Apple last night reported earnings that fell slightly short of the analyst forecasts, which had been reduced last month after the company warned of a sales shortfall.
Apple is a substantial employer in the Republic and employs around 1,000 people in Cork. It cut 450 jobs in early 1999 in Cork when it shifted production of the iMac computer from its plant there.
Apple said it earned $108 million (€128.68 million) or 30 cents per diluted share in the quarter, excluding certain unusual gains.
Most analysts had been forecasting fourth quarter earnings of 31 cents per share, according to First Call/Thomson Financial, which surveys results.
Including all the unusual items, Apple had a net profit of $170 million or 47 cents per diluted share, compared with $111 million or 31 cents per diluted share in the year-ago quarter.

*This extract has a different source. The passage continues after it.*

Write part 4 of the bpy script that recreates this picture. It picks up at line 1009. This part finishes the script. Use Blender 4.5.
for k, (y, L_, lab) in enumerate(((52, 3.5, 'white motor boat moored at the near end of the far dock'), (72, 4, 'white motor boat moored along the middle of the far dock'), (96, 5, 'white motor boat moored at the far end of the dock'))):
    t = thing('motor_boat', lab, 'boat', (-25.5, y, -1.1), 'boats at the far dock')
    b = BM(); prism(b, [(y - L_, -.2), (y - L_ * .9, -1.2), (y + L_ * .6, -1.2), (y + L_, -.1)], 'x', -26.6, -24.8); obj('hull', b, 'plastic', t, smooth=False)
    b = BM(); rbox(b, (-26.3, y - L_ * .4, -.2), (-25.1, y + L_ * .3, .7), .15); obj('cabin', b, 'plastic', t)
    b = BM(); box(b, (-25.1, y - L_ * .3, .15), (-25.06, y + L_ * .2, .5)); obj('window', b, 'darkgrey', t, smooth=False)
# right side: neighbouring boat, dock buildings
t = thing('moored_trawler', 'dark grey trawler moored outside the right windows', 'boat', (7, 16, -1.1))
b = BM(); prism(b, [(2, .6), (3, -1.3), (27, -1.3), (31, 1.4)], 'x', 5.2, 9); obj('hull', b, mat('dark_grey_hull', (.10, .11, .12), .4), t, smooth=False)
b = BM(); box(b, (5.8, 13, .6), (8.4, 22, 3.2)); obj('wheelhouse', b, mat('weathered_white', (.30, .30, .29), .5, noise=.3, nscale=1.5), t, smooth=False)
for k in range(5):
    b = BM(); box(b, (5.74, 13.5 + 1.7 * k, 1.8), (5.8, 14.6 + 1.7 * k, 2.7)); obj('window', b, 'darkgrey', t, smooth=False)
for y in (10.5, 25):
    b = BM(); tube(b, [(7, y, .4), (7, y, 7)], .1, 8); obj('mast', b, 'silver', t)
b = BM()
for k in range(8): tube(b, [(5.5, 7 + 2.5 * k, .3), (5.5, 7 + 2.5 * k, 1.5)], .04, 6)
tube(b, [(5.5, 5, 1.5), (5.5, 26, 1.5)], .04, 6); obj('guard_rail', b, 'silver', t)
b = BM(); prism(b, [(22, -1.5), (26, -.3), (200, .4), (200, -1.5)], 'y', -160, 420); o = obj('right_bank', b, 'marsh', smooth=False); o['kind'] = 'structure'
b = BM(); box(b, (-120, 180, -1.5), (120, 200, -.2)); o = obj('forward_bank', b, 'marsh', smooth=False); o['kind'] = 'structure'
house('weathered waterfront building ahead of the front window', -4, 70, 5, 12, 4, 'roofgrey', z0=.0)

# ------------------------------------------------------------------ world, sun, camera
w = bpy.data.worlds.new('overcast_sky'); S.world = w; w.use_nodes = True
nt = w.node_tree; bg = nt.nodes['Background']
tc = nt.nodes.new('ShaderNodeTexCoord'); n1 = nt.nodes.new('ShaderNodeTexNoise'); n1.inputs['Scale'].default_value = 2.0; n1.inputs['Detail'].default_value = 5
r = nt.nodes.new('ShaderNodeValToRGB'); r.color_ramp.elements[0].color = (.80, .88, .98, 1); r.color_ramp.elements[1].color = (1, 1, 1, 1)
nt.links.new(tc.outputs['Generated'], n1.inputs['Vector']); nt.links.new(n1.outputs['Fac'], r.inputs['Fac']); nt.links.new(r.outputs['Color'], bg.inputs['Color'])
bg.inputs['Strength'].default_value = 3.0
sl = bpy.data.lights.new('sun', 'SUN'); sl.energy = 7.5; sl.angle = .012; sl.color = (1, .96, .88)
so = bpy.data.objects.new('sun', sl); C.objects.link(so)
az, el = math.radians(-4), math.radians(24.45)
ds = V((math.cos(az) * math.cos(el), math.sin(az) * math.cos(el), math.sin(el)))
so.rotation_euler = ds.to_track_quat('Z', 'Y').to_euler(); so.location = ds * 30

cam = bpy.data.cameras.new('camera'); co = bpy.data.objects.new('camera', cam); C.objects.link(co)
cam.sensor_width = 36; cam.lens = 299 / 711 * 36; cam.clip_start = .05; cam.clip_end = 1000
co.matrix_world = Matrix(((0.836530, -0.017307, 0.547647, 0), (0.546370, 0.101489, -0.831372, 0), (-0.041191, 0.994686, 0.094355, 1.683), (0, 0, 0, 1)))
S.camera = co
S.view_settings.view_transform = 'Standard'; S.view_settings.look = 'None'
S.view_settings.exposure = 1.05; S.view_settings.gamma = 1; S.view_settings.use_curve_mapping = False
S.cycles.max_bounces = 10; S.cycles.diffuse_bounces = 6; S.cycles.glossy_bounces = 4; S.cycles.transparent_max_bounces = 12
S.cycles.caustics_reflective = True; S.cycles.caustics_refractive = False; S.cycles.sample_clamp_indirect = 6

Apple said revenues rose to $1.87 billion, up 40 per cent from the same quarter last year. Analysts had been forecasting revenues of $1.87 billion.
Last month Apple said its fourth quarter profit would be as much as 33 per cent below Wall Street's forecasts. That warning dragged down other personal computer stocks when announced.
Apple had blamed slower than expected sales in September across all sectors. Its chief financial officer, Mr Fred Anderson, said there had been a particular weakness in its sales to the education sector which normally peak in September. There was also disappointment about sales of its PowerMac G4 Cube, the centrepiece of the group's recent string of product launches.
Although the Cube appeared to be the ultimate fashion accessory, there was growing concerns about some of its features, including the appearance of its casing.